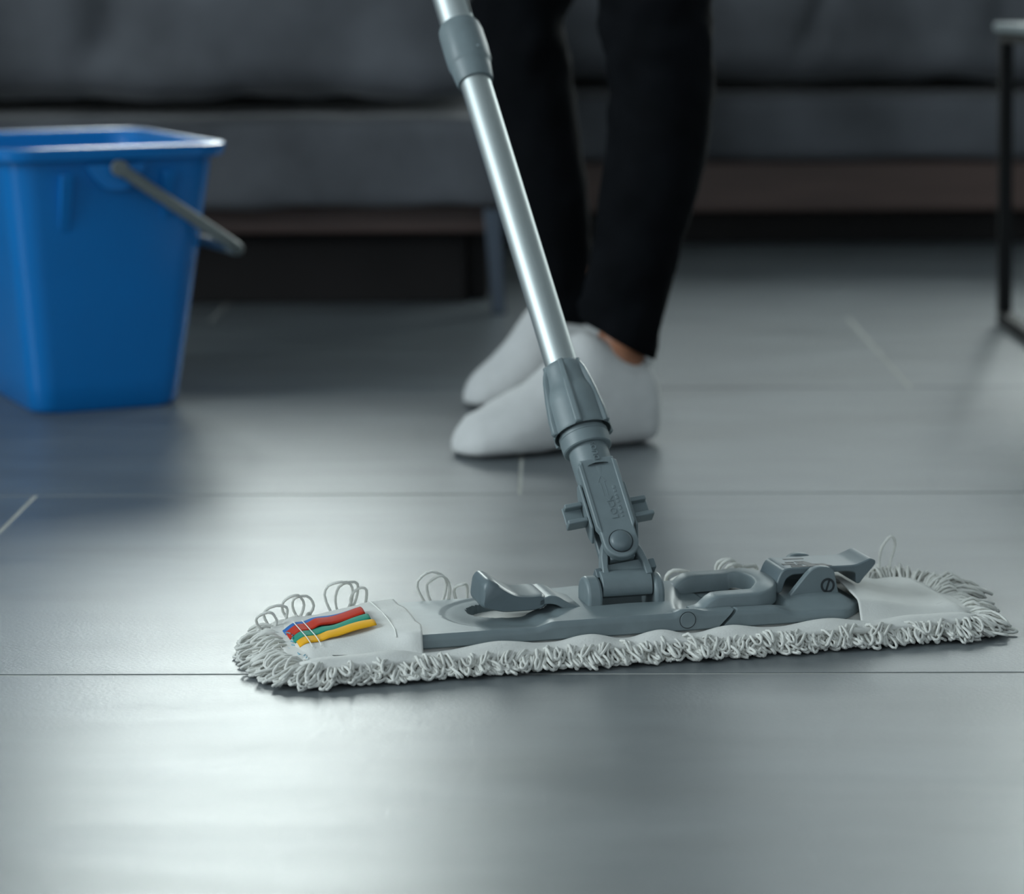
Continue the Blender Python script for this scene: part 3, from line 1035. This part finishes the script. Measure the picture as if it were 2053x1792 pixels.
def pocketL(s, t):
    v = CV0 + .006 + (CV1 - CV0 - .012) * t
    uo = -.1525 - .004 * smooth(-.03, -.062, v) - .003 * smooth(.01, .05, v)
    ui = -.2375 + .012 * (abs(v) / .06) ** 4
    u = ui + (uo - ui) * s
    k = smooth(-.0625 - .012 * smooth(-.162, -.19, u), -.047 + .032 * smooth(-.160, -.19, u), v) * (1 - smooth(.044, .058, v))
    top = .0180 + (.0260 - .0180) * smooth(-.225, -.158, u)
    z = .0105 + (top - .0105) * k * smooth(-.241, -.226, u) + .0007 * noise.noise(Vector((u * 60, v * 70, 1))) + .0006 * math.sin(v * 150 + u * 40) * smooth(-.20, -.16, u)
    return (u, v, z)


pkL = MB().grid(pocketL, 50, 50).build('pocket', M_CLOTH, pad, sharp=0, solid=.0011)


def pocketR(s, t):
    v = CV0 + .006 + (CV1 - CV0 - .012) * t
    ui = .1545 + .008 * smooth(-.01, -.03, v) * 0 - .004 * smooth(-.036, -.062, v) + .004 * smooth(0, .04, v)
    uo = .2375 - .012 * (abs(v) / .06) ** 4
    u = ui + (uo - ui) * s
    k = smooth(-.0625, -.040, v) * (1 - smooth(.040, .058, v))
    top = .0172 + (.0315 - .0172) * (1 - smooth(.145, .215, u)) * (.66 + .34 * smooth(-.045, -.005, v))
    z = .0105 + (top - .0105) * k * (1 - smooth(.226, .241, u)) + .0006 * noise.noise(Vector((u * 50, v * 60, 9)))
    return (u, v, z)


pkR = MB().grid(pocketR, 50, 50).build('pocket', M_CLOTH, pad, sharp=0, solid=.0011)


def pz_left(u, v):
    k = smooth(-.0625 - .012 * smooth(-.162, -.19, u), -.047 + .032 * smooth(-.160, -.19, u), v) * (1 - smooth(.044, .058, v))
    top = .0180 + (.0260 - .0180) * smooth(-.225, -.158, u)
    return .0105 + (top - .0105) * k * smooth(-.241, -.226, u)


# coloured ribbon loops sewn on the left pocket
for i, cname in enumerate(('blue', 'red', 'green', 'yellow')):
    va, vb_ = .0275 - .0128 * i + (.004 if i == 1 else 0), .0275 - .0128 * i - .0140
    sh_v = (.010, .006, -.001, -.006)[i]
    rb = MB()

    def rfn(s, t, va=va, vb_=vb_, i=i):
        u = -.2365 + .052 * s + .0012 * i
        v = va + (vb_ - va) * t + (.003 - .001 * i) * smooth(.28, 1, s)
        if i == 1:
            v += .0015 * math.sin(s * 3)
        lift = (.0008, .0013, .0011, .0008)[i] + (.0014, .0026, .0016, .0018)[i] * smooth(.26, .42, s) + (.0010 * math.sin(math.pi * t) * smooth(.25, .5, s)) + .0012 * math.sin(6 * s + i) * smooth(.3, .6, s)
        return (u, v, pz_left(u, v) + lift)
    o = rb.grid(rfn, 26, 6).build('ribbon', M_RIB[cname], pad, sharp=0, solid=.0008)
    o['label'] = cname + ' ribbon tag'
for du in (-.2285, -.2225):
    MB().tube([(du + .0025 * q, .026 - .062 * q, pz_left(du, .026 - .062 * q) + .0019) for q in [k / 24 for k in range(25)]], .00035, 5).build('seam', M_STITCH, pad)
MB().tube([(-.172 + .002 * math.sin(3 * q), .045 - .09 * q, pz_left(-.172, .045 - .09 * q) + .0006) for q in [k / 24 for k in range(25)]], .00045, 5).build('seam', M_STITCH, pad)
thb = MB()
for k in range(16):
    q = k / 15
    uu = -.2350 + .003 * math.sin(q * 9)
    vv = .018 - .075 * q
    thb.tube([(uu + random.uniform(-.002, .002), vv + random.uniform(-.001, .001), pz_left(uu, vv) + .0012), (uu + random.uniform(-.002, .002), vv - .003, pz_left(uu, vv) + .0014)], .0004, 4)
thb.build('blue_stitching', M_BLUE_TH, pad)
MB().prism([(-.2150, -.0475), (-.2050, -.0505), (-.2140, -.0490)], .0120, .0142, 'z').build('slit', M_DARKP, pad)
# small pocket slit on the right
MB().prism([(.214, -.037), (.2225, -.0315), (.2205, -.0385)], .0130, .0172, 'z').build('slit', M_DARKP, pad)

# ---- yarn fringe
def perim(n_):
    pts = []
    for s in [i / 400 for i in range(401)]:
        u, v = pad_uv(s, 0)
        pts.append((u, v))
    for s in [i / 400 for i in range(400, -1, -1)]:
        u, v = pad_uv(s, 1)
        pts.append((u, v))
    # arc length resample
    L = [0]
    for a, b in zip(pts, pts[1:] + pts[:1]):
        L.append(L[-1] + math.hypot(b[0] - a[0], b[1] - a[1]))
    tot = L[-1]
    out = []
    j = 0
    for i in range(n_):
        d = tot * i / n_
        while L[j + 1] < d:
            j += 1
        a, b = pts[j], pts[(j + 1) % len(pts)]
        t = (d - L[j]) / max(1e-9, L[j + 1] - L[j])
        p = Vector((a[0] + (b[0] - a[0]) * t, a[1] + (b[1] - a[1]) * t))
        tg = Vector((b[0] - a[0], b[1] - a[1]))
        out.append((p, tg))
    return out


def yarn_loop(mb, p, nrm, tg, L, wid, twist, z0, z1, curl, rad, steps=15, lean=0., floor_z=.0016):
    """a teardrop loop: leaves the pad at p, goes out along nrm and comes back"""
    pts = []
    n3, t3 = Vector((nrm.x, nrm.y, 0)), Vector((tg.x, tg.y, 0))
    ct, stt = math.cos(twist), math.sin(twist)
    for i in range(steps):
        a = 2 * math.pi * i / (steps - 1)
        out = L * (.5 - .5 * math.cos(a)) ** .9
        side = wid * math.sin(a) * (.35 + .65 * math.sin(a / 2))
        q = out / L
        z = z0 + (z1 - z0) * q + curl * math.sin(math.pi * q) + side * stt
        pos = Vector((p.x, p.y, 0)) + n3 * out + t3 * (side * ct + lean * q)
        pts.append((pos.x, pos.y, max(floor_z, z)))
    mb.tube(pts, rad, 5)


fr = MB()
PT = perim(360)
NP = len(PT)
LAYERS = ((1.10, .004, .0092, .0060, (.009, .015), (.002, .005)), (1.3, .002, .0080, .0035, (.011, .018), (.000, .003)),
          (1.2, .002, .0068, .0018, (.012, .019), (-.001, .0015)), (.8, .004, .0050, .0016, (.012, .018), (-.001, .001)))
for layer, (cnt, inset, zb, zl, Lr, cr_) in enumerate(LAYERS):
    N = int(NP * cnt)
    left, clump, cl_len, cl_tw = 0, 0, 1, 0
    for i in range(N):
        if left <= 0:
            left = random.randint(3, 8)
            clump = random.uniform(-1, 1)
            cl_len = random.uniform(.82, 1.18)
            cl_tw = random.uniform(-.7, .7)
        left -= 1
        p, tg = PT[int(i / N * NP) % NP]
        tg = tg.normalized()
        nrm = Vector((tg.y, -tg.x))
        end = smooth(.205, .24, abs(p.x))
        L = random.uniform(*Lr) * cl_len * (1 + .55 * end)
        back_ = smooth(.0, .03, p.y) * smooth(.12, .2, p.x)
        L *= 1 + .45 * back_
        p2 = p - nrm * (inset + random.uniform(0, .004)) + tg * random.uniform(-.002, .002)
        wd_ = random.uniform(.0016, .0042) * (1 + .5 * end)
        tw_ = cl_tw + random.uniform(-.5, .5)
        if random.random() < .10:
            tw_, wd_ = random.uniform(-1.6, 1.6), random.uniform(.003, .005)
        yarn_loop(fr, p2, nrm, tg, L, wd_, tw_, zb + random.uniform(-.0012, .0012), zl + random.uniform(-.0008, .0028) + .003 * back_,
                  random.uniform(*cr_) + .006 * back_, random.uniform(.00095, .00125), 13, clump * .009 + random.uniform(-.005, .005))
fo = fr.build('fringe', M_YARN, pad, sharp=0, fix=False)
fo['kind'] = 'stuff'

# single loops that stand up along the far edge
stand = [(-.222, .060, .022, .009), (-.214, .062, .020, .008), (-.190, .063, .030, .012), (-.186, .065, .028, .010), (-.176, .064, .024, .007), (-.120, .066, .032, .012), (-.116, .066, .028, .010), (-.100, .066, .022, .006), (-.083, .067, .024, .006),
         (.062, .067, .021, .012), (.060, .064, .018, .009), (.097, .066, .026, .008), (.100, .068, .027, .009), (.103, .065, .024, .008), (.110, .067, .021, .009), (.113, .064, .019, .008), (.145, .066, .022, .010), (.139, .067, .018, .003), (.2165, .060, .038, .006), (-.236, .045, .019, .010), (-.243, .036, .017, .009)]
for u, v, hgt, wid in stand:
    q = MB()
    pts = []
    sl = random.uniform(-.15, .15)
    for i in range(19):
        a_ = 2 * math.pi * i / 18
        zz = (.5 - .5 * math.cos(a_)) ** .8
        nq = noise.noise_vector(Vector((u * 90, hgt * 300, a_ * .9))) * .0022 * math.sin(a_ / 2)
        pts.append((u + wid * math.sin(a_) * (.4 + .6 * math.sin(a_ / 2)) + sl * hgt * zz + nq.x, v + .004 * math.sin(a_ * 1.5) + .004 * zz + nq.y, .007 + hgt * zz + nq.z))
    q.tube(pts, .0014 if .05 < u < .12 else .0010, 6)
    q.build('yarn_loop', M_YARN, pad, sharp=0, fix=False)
══════
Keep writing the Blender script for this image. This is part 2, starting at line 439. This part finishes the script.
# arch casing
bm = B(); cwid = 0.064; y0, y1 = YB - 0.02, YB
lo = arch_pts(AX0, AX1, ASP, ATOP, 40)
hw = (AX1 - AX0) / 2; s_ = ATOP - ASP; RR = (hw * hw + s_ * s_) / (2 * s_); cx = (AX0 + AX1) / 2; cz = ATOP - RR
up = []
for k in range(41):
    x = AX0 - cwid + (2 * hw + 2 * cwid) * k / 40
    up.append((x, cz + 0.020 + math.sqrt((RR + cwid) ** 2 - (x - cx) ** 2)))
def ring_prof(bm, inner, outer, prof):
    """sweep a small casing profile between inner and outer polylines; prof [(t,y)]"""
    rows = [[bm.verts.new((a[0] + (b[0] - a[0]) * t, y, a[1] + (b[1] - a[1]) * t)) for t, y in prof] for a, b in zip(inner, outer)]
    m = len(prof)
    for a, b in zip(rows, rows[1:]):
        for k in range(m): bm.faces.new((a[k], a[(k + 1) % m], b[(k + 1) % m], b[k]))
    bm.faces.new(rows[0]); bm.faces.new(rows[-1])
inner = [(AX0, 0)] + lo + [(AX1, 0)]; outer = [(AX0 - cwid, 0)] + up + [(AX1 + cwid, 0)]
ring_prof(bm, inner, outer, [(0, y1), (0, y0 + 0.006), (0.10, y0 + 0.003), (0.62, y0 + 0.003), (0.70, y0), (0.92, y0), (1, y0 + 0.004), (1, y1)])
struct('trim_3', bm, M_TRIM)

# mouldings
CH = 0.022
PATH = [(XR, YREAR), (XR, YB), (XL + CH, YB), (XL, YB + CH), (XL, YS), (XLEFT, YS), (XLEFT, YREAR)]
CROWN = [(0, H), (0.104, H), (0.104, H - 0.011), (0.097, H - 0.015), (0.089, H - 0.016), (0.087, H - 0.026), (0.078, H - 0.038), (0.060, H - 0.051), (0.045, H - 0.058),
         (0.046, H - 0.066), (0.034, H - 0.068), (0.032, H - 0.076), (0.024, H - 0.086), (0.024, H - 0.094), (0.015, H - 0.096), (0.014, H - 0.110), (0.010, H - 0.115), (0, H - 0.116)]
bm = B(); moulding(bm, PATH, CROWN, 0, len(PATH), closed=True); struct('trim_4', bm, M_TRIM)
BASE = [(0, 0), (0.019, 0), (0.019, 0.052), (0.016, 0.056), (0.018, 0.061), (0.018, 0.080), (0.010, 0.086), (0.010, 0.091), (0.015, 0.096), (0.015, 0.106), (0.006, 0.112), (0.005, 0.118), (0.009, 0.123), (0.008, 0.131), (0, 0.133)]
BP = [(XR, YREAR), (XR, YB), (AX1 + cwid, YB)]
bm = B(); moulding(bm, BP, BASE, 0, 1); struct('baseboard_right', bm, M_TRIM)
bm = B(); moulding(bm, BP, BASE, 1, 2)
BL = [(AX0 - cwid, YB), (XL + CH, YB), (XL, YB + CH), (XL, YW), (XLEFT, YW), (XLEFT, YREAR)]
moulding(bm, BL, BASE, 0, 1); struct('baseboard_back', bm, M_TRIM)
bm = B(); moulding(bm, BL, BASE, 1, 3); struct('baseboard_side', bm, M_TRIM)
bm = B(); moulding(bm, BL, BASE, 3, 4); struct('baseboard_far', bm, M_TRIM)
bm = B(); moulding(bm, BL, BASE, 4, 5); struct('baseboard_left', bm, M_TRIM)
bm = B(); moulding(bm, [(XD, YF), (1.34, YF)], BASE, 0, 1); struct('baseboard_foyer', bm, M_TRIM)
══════
SHORT EXERCISE ▸ Gather all lines of the records that include the word "part".

EXERCISE ANSWER ▸
Continue the Blender Python script for this scene: part 3, from line 1035. This part finishes the script. Measure the picture as if it were 2053x1792 pixels.
Keep writing the Blender script for this image. This is part 2, starting at line 439. This part finishes the script.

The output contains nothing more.